The Princess Bride (Carey Elwes, Mandy Patinkin): a fairytale with giants, dashing swordsmen and evil princes may sound like a children's story, but this film is dryly funny, exciting and genuinely touching. I have seen this far too many times, and I love it to bits.

Strictly Ballroom (Paul Mercurio): a brilliant Australian film from the director of Romeo + Juliet. A wickedly funny insight into the world of ballroom dancing, it's also a wonderfully romantic story. Cuddle up on the sofa with a box of chocolates when it's cold outside and you want a bit of sunshine.

Witness (Harrison Ford): Who needs sex scenes when you've got a film that sizzles with passion even though there's only one kiss in the whole flick? Harrison Ford shows there's more to him than Indiana Jones, and the whole thing rushes along with the understated beauty of a stream.

Just seen:

O Brother, Where Art Thou? (George Clooney): Clooney's best role to date in a fabulous, funny, endlessly inventive film from the talented Coen Brothers (Fargo).
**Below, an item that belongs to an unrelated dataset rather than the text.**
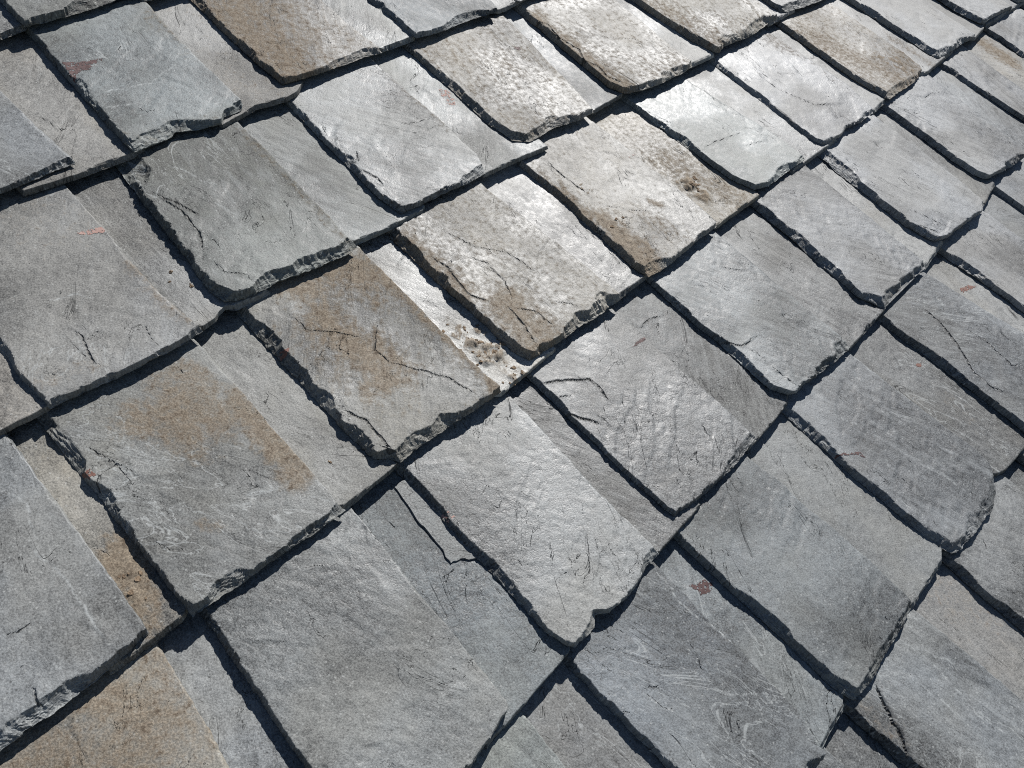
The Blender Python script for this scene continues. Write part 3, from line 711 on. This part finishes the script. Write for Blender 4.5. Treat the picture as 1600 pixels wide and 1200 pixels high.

It's a jailbreak film set in the '30s, but it's very loosely based on The Odyssey, with Clooney playing Ulysses. Go see now.

Book Reviews

Reading is my passion. I have a ridiculous number of books, now standing at two bookcases full and several piled up at the side. There's no way I could have a favourite book, but here are a few old favourites and a couple I've recently read.

Jane Eyre by Charlotte Bronte: This was the first "adult" book I read. I was completely absorbed, and picking this up is like meeting an old friend. Bronte's novel sings with restrained passion, gothic fantasy juxtaposed with detailed realism, and the characters are wonderfully drawn. I think that all the films that have been made of this novel so far have been deeply disappointing. Read this first.

Little Dorrit by Charles Dickens: the man was a genius, and possibly the writer I most respect. He manages to make characters that are both hysterically funny and yet utterly realistic, his social comment is astute and still relevant, and his descriptions of London are unsurpassed. Ignore the plot; it gets in the way!

October Sky by Homer H. Hickam: a fictionalised account of his childhood, this is both a wonderful rites-of-passage story and a study of small town life and the conflicts between generations.

Memoirs of a Geisha by Arthur Golden: an intriguing look at a secret world, golden sweeps one up into his created world with gently lyrical writing.

Just read:

Stoneghenge by Bernard Cornwall: this is a great, big, juicy slab of a book. It's basically all conjecture as no one knows how Stonehenge was built, but the story has a good pace, the characters are realistic, and cornwall provides a good possible theory as to how and why the great stone circle was raised.